Architecture: Habitat man is not quite what you might expect
On 5 January Tom Dixon takes over as head of Habitat's design studio. He may be a young man in a hurry but, pertinently for Habitat customers, certainly not a young man in a dhurrie. His designs are at the cutting edge but, says Nonie Niesewand, he would like to see them cutting or edging their way into ordinary houses everywhere.
The maverick young British designer Tom Dixon is about to become, if not a household name, a sort of household god. As the man who heads the design team at Habitat, he, along with their head of design in France, will choose the look that you see in the high-street stores and catalogues on both sides of the Channel. Between them they are responsible for choosing over 4000 products. It is a smart move from a company reinventing itself for a middle market in the next millennium - and a challenge for the 38- year-old furniture and light designer who has never held a company job.
Flick through any fashionable house and garden magazine and you will spot a Tom Dixon design. The slinky "S" chair with cane wrapped around a cobra-strike of metal that the Museum of Modern Art in New York has put in its permanent collection. His spiky light which looks like a Skylon. The soft-glowing lamp that doubles as a stool (he calls it a Jack because it is six pronged, as in children's throwing jacks). "The reasons the Jack appeals so universally is because it's mathematically correct. The stellation of a cube - Islamic, Celtic, the proportions are the same." It's typical of this designer to make something so carefully worked out be so playful in its appearance.
Though you may not guess it at first glance, there are, in Dixon's story so far, echoes of William Morris at the turn of this century: a designer with a mission to offer affordable good design for all, and failing. Morris failed because his Utopian ideals were far too elitist. Tom Dixon failed through successive attempts to kick-start a British manufacturing industry.
Dixon has a lot of talent - and a lot of passion - for making good design available to all. The zeal he has for affordable, well designed, everyday things is quaintly old fashioned. He shares a West London house with his partner Claudia and his two daughters (it was Tom who pioneered the designer baby as the ubiquitous accessory at parties six years ago). Bare boards, white walls, good fireplaces and a dozen lime green Eames chairs that the children and everyone else uses as props for climbing, pushing, shoving and larking about furnish the house - plus a perspex table or two.
It's far removed from Habitat's world, but his choice will be popular because he's so good at tapping into mass market needs. Early Tom Dixon pieces sometimes turn up at auctions, sometimes made from coal-hole covers and industrial offcuts he found in skips. "I earned pounds 15 for a kitchen chair on which you sat on a frying pan."

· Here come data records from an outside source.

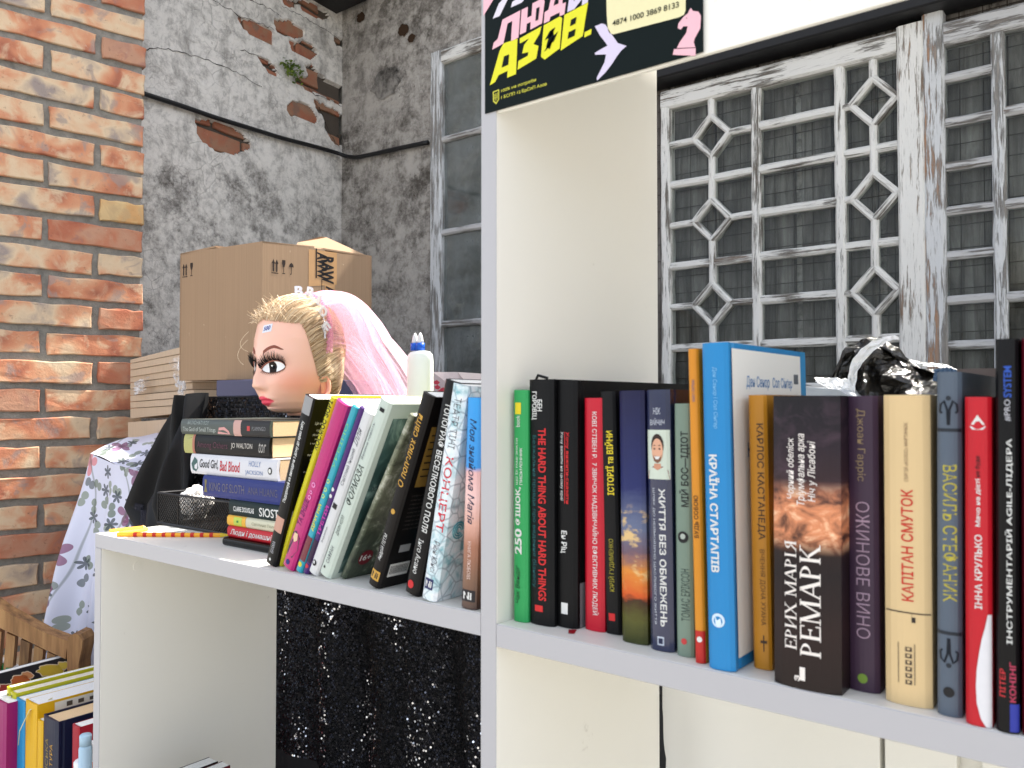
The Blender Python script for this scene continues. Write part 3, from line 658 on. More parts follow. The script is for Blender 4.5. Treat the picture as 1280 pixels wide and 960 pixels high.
b = row('book', 'black hardback with red outlined English title about hard things, second from the divider', (661.5,778), (693,780), (661,475), 0, .549, ZR, .15, cm(30, 31, 33, .5), hard=True, bulge=.002)
stext(b, 'THE HARD THING ABOUT HARD THINGS', 'd', .20, .90, .60, .30, RED, .022); stext(b, 'Безжальна правда про ведення бізнесу', 'd', .23, .85, .27, .20, ink(28, 92, 96))
stext(b, 'БЕН\nГОРОВІЦ', 'd', .05, .165, .38, .46, WHITE, .02); srect(b, .3, .62, .92, .945, RED)
obj('headband', MB().tube([(b.t*.1, .006, b.H-.001), (b.t*.35, .001, b.H+.0035), (b.t*.7, .003, b.H+.001)], .0012, 5), BK, b.e)
b = row('book', 'tall black hardback with small red struck-through title, third from the divider', (694.5,780.5), (722,785), (694.5,476), 0, .5555, ZR, .235, cm(26, 26, 28, .5), hard=True, bulge=.002)
stext(b, 'Хочу вижити-сказати', 'd', .21, .50, .62, .16, RED, .025); stext(b, 'Хочу вижити на цьому краї', 'd', .21, .49, .36, .17, WHITE); stext(b, 'Ен Ріц', 'd', .61, .70, .45, .32, WHITE, .02)
srect(b, .5, .53, .21, .50, RED, off=.0005)
srect(b, .34, .64, .90, .945, WHITE); crect(b, .004, .02, .82, 1.0, M(c8(120, 122, 124), .4, .5), 'jacket_flap')
obj('bookmark_ribbon', MB().add([(b.t*.75, -.004, -.0001), (b.t*1.05, -.014, .0001), (b.t*1.25, -.012, .0001), (b.t*1.0, .0, -.0001)], [(0, 1, 2, 3)]), cm(170, 20, 34, .6), b.e)
b = row('book', 'bright red book of habits with white serif spine title, between two black books', (731,787), (756,790), (730,498), 0, .561, ZR, .14, cm(206, 24, 48, .35))
stext(b, 'КОВІ СТІВЕН Р.  7 ЗВИЧОК НАДЗВИЧАЙНО ЕФЕКТИВНИХ ЛЮДЕЙ', 'd', .06, .93, .60, .34, WHITE, .005)
b = row('book', 'black book with yellow title about stories and war, right of the red one', (757,790), (777,794), (749.5,490), 0, .562, ZR, .20, cm(30, 30, 33, .4))
stext(b, 'ІСТОРІЇ та ВІЙНИ', 'u', .165, .43, .58, .52, Y_, .02); stext(b, 'ЮРІЙ ГУДИМЕНКО', 'u', .61, .825, .55, .42, ink(160, 150, 40), .0); srect(b, .3, .7, .915, .945, RED)
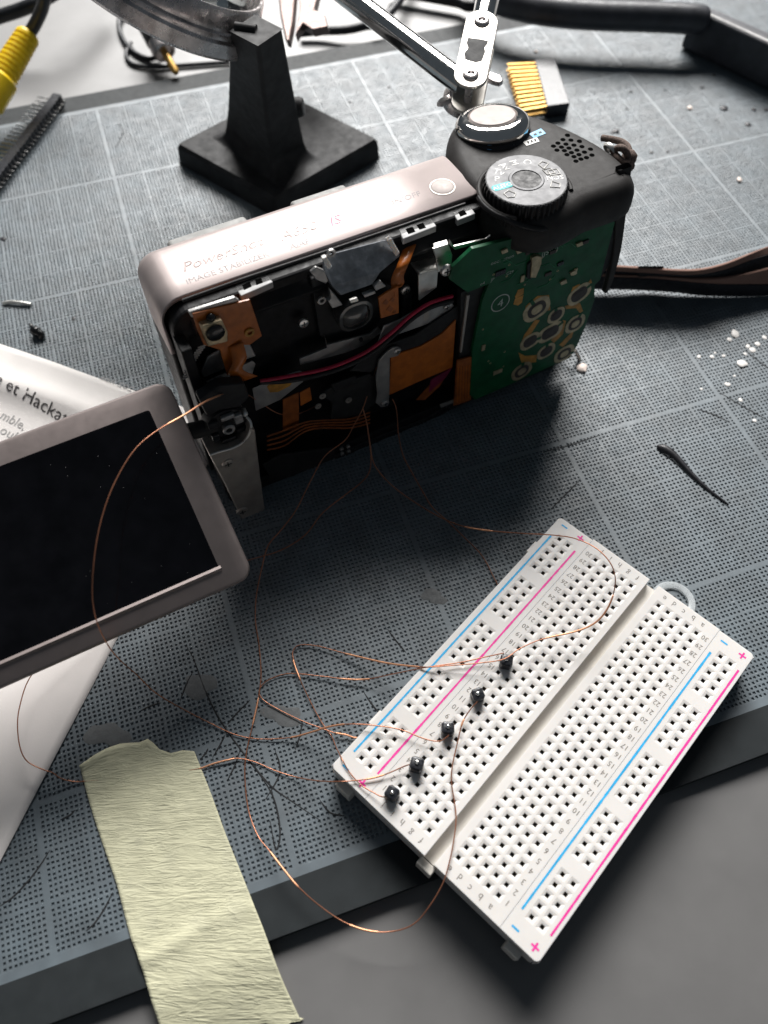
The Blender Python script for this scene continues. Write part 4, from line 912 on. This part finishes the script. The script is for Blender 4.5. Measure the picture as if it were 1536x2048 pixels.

His first big breakthrough was when the Italian manufacturers Cappellini put into production the "S" chair for which he is now famous. He made the original with rubber tube cut into strips and run around the steel frame - a commercial disaster. Cappellini pioneered the rush version and it is one of Tom's regrets to this day that it is an elitist chair costing nearly a thousand pounds. "I'd have found a source in the Philippines by now to make it less expensively," he says.
In truth he had difficulty mainstreaming his brilliant designs throughout the Eighties. He founded Space, which was a design company and shop which he sold eighteen months ago to form Eurolounge, a studio with a shop front in All Saints Road in Notting Hill.
He was going to launch the first product that he made for his new company at a design fair in Chelsea, in exchange for designing their bar, but he was late and they chucked Eurolounge off the stand. So he took the collection to the Cologne furniture fair in January 1997, where his Jack designs sold like hot cakes. "Everyone else was playing safe," says Dixon, "that replay of the Fifties and Sixties that they call the `Wallpaper' look." By the end of 1997 he had sold over 3,000 Jack lights and rented an aircraft hangar in Norfolk to stock the design. No more bubble wrap and hand-to-mouth existence. Then Habitat came along with the offer he couldn't refuse - to be responsible for their look.
From the early Seventies, when Terence Conran founded Habitat with an easy going lifestyle of chicken bricks and pine flatpack furniture and modern Italian lights, Habitat has been the comfortable middle income market. In the Eighties, storehouse board wrangles saw Conran leaving to begin empire building in London with restaurants and the Conran shops. A young Milanese, Vittorio Radice, turned around the Habitat fortunes in the late Eighties and was then taken on to do the same thing at Selfridges. The group had an uncomfortable time in the late Eighties as style overcame content. You bought a lifestyle along with a fully stretched power-dressed look.
As Habitat dressed down, it began to clone itself in characterless little ways. My house was the source of a Habitat shoot with photographer James Merrell. When I looked in the catalogue, I couldn't find it - every house looked the same: white walls, beech floored and oh-so-anonymously furnished by the Habitat style team with the ubiquitous dhurrie, blue-and- white check throw, pail full of white flowers, and blinds. So Tom Dixon's arrival will be a good thing.